The Met Office and the World Bank Group sign a Memorandum of Understanding.

The Met Office and the World Bank Group signed a Memorandum of Understanding (MOU) in Washington DC this week to signal their shared purpose to support developing countries to address climate change. The collaborative approach will help to increase resilience, reduce disaster risk, improve national and regional early warning systems and strengthen the capacities of regional and national hydro-meteorological services.

The Met Office offers practical advice and specialist weather and climate consultancy services and is committed to working with other countries to improve their ability to forecast weather and climate.

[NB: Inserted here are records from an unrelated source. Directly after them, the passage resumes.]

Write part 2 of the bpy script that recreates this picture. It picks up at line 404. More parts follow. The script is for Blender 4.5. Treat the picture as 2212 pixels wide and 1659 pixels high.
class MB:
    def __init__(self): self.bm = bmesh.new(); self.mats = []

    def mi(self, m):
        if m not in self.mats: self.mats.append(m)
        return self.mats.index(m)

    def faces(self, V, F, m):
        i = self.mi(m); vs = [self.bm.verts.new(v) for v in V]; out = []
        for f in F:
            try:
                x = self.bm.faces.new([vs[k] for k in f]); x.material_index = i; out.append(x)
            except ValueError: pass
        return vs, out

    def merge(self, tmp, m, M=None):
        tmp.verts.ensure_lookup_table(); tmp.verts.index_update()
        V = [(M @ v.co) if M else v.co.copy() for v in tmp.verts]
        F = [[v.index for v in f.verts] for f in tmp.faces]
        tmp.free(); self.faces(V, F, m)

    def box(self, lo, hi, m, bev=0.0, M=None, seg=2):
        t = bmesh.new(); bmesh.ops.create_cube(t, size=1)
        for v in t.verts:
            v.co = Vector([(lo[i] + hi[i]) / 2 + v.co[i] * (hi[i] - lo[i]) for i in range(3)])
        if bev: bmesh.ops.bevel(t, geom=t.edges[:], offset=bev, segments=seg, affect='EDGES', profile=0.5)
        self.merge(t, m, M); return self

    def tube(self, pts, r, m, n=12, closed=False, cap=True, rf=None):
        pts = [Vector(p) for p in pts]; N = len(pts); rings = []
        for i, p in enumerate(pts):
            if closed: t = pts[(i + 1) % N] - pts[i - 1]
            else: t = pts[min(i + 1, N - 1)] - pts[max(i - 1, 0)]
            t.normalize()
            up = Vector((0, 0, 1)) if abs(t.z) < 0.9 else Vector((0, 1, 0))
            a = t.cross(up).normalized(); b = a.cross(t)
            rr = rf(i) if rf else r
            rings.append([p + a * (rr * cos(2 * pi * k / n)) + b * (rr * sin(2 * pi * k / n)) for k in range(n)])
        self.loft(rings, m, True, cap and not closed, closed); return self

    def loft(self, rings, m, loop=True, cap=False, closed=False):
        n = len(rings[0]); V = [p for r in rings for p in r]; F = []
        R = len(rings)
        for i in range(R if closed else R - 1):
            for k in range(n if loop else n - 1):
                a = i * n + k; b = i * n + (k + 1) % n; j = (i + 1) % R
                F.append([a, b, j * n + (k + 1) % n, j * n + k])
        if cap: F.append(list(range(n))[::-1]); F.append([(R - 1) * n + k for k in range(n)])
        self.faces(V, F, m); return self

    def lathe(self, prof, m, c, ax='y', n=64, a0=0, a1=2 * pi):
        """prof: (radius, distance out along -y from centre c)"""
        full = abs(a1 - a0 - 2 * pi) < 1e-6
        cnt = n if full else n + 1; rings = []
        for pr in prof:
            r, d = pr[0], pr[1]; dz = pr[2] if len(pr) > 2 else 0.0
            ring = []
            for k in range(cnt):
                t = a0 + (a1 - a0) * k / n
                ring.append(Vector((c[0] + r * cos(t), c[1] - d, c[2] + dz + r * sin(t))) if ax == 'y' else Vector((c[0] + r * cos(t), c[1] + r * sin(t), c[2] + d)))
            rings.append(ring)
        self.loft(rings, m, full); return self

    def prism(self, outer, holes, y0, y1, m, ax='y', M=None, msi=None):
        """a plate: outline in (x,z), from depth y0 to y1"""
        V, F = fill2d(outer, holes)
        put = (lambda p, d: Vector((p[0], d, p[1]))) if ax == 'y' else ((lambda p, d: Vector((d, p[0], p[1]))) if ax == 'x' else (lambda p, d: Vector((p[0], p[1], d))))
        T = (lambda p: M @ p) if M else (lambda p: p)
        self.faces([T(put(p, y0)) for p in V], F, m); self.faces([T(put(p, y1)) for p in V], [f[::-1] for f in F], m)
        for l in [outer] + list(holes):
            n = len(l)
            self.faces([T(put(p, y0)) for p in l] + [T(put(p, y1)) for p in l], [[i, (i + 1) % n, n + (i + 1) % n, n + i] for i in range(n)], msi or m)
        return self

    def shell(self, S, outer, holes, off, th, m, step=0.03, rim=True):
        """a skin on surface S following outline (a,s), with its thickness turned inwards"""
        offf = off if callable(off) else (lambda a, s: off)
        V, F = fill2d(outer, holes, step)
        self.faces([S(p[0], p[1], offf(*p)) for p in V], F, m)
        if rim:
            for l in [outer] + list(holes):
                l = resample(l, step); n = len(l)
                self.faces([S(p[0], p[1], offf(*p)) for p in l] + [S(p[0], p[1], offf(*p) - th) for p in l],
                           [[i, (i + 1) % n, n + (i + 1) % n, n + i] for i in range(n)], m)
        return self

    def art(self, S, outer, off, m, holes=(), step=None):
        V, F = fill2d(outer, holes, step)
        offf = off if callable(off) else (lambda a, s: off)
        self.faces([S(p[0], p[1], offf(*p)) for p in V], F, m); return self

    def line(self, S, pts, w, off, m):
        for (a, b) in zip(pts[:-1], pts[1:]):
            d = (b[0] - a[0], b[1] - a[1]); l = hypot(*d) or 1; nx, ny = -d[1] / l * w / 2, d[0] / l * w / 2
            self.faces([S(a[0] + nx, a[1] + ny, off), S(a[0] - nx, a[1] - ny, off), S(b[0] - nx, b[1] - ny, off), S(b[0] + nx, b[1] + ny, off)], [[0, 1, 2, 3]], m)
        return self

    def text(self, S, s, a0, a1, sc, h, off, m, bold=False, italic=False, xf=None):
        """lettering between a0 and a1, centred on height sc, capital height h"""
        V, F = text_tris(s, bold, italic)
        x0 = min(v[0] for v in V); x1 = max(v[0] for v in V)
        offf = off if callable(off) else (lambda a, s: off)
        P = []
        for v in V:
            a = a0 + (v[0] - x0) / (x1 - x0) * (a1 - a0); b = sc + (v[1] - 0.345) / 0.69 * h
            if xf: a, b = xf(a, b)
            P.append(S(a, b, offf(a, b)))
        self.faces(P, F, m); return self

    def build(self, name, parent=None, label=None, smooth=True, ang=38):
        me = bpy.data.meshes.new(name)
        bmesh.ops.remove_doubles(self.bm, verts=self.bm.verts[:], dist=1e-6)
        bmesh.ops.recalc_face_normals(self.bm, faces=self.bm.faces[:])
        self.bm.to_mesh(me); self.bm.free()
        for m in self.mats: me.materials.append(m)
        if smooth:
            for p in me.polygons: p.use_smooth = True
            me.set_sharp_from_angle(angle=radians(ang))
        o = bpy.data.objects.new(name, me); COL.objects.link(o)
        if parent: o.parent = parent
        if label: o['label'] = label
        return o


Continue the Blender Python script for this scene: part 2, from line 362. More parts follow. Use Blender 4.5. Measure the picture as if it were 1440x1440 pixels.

Regions like Sub-Saharan Africa and Southeast Asia are particularly vulnerable to weather and climate extremes, and there is growing demand for accessible weather and climate information.

The World Bank Group is scaling up investments in hydrological and meteorological services to help build climate and disaster resilience in vulnerable countries. According to a recent World Bank report, these services can provide between $3 billion and $30 billion per year in economic benefits.

Phil Evans, Met Office Government Services Director, said: ''The future collaboration will enable the organisations to share expertise and best practice in the field of weather and climate services. Our support to the World Bank Group will help them to empower National Meteorological Hydrological Services to deliver reliable and timely weather and climate warnings and services at local, national, and regional levels in Sub-Saharan Africa and Southeast Asia.''

Effective weather and climate services are essential in dealing with the impacts associated with climate variability and weather extremes, which comprise more than 75 percent of all losses from disasters. These services will help to protect against disasters, underpin socioeconomic growth, inform policy and ensure that societies prepare for, and adapt to, the impacts of climate change.

At the World Meteorological Organisation Congress last week, the World Bank launched a Framework Program 'Strengthening Climate and Disaster Resilience in Sub-Saharan Africa'. Speaking at the event, Jamal Saghir, Senior Regional Advisor, World Bank Group noted: "Reliable and real-time weather and climate information is a prerequisite for multiple sectors of the economy, and also determines the safety and quality of life of citizens. We are committed to work together to improve these services in Sub-Saharan Africa as an essential ingredient for sustainable development and peace-building."